- STATED TASK
Without the pictures, return all of the material exactly as written.

- - -

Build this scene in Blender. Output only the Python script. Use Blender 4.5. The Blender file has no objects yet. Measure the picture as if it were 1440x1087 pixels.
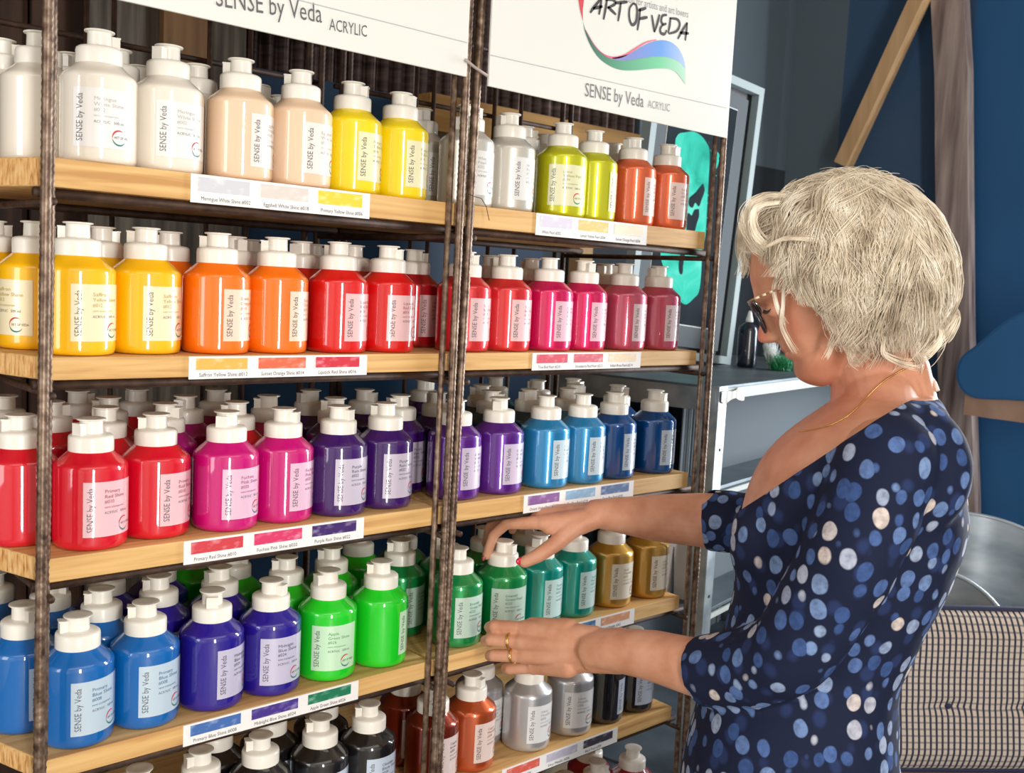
import bpy, bmesh, math, random
from math import sin, cos, pi, radians, sqrt, atan2
from mathutils import Vector, Matrix, noise
from mathutils.bvhtree import BVHTree
random.seed(7)
SC = bpy.context.scene
COL = SC.collection
# ------------------------------------------------------------ camera frame
F = 1430.0; CX, CY = 720.0, 543.5
AX = Vector((0.74734061, 0.02947586, 0.663787))      # world X in (right, up, forward)
AY = Vector((-0.66243, 0.11072239, 0.74089611))
AZ = Vector((0.05165754, 0.99341418, -0.10227303))
RIGHT = Vector((AX[0], AY[0], AZ[0])); UP = Vector((AX[1], AY[1], AZ[1])); FWD = Vector((AX[2], AY[2], AZ[2]))
CAM = Vector((-0.36664583, -1.18475039, 0.11234735))
FLOOR = -1.42
def W(px, py, Z): return CAM + (RIGHT*((px-CX)/F) + UP*(-(py-CY)/F) + FWD)*Z
def onY(px, py, Y):
    d = W(px, py, 1)-CAM; return CAM + d*((Y-CAM.y)/d.y)
def onX(px, py, X):
    d = W(px, py, 1)-CAM; return CAM + d*((X-CAM.x)/d.x)
def onZ(px, py, Z):
    d = W(px, py, 1)-CAM; return CAM + d*((Z-CAM.z)/d.z)
# ------------------------------------------------------------ materials
def lin(c):
    out = []
    for v in c:
        v = v/255.0
        out.append(v/12.92 if v <= .04045 else ((v+.055)/1.055)**2.4)
    return tuple(out)+(1.0,)
MC = {}
def mat(name, rgb, rough=.5, metal=0., coat=0., spec=.5, coat_rough=.03):
    if name in MC: return MC[name]
    m = bpy.data.materials.new(name); m.use_nodes = True
    b = m.node_tree.nodes['Principled BSDF']
    b.inputs['Base Color'].default_value = lin(rgb)
    b.inputs['Roughness'].default_value = rough; b.inputs['Metallic'].default_value = metal
    b.inputs['Coat Weight'].default_value = coat; b.inputs['Coat Roughness'].default_value = coat_rough
    b.inputs['Specular IOR Level'].default_value = spec
    MC[name] = m; return m
def nodes(m): return m.node_tree.nodes, m.node_tree.links, m.node_tree.nodes['Principled BSDF']
def noisy(name, cols, scale=(1, 1, 1), nscale=5, detail=6, rough=.6, metal=0., bump=0., bdist=.002, coat=0., pos=None, distort=0., spec=.5, rrange=None):
    """ramp of colours driven by a stretched noise in object space"""
    if name in MC: return MC[name]
    m = mat(name, cols[0], rough, metal, coat, spec); n, l, b = nodes(m)
    tc = n.new('ShaderNodeTexCoord'); mp = n.new('ShaderNodeMapping'); mp.inputs['Scale'].default_value = scale
    nz = n.new('ShaderNodeTexNoise'); nz.inputs['Scale'].default_value = nscale; nz.inputs['Detail'].default_value = detail
    nz.inputs['Distortion'].default_value = distort
    rp = n.new('ShaderNodeValToRGB'); e = rp.color_ramp.elements
    k = len(cols)
    while len(e) < k: e.new(.5)
    for i, c in enumerate(cols):
        e[i].position = pos[i] if pos else .3+.4*i/(k-1); e[i].color = lin(c)
    l.new(tc.outputs['Object'], mp.inputs['Vector']); l.new(mp.outputs[0], nz.inputs['Vector'])
    l.new(nz.outputs['Fac'], rp.inputs['Fac']); l.new(rp.outputs[0], b.inputs['Base Color'])
    if rrange:
        mr = n.new('ShaderNodeMapRange'); mr.inputs[3].default_value = rrange[0]; mr.inputs[4].default_value = rrange[1]
        l.new(nz.outputs['Fac'], mr.inputs[0]); l.new(mr.outputs[0], b.inputs['Roughness'])
    if bump:
        bp = n.new('ShaderNodeBump'); bp.inputs['Strength'].default_value = bump; bp.inputs['Distance'].default_value = bdist
        l.new(nz.outputs['Fac'], bp.inputs['Height']); l.new(bp.outputs[0], b.inputs['Normal'])
    return m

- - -

- TASK RESPONSE
Build this scene in Blender. Output only the Python script. Use Blender 4.5. The Blender file has no objects yet. Measure the picture as if it were 1440x1087 pixels.
import bpy, bmesh, math, random
from math import sin, cos, pi, radians, sqrt, atan2
from mathutils import Vector, Matrix, noise
from mathutils.bvhtree import BVHTree
random.seed(7)
SC = bpy.context.scene
COL = SC.collection
# ------------------------------------------------------------ camera frame
F = 1430.0; CX, CY = 720.0, 543.5
AX = Vector((0.74734061, 0.02947586, 0.663787))      # world X in (right, up, forward)
AY = Vector((-0.66243, 0.11072239, 0.74089611))
AZ = Vector((0.05165754, 0.99341418, -0.10227303))
RIGHT = Vector((AX[0], AY[0], AZ[0])); UP = Vector((AX[1], AY[1], AZ[1])); FWD = Vector((AX[2], AY[2], AZ[2]))
CAM = Vector((-0.36664583, -1.18475039, 0.11234735))
FLOOR = -1.42
def W(px, py, Z): return CAM + (RIGHT*((px-CX)/F) + UP*(-(py-CY)/F) + FWD)*Z
def onY(px, py, Y):
    d = W(px, py, 1)-CAM; return CAM + d*((Y-CAM.y)/d.y)
def onX(px, py, X):
    d = W(px, py, 1)-CAM; return CAM + d*((X-CAM.x)/d.x)
def onZ(px, py, Z):
    d = W(px, py, 1)-CAM; return CAM + d*((Z-CAM.z)/d.z)
# ------------------------------------------------------------ materials
def lin(c):
    out = []
    for v in c:
        v = v/255.0
        out.append(v/12.92 if v <= .04045 else ((v+.055)/1.055)**2.4)
    return tuple(out)+(1.0,)
MC = {}
def mat(name, rgb, rough=.5, metal=0., coat=0., spec=.5, coat_rough=.03):
    if name in MC: return MC[name]
    m = bpy.data.materials.new(name); m.use_nodes = True
    b = m.node_tree.nodes['Principled BSDF']
    b.inputs['Base Color'].default_value = lin(rgb)
    b.inputs['Roughness'].default_value = rough; b.inputs['Metallic'].default_value = metal
    b.inputs['Coat Weight'].default_value = coat; b.inputs['Coat Roughness'].default_value = coat_rough
    b.inputs['Specular IOR Level'].default_value = spec
    MC[name] = m; return m
def nodes(m): return m.node_tree.nodes, m.node_tree.links, m.node_tree.nodes['Principled BSDF']
def noisy(name, cols, scale=(1, 1, 1), nscale=5, detail=6, rough=.6, metal=0., bump=0., bdist=.002, coat=0., pos=None, distort=0., spec=.5, rrange=None):
    """ramp of colours driven by a stretched noise in object space"""
    if name in MC: return MC[name]
    m = mat(name, cols[0], rough, metal, coat, spec); n, l, b = nodes(m)
    tc = n.new('ShaderNodeTexCoord'); mp = n.new('ShaderNodeMapping'); mp.inputs['Scale'].default_value = scale
    nz = n.new('ShaderNodeTexNoise'); nz.inputs['Scale'].default_value = nscale; nz.inputs['Detail'].default_value = detail
    nz.inputs['Distortion'].default_value = distort
    rp = n.new('ShaderNodeValToRGB'); e = rp.color_ramp.elements
    k = len(cols)
    while len(e) < k: e.new(.5)
    for i, c in enumerate(cols):
        e[i].position = pos[i] if pos else .3+.4*i/(k-1); e[i].color = lin(c)
    l.new(tc.outputs['Object'], mp.inputs['Vector']); l.new(mp.outputs[0], nz.inputs['Vector'])
    l.new(nz.outputs['Fac'], rp.inputs['Fac']); l.new(rp.outputs[0], b.inputs['Base Color'])
    if rrange:
        mr = n.new('ShaderNodeMapRange'); mr.inputs[3].default_value = rrange[0]; mr.inputs[4].default_value = rrange[1]
        l.new(nz.outputs['Fac'], mr.inputs[0]); l.new(mr.outputs[0], b.inputs['Roughness'])
    if bump:
        bp = n.new('ShaderNodeBump'); bp.inputs['Strength'].default_value = bump; bp.inputs['Distance'].default_value = bdist
        l.new(nz.outputs['Fac'], bp.inputs['Height']); l.new(bp.outputs[0], b.inputs['Normal'])
    return m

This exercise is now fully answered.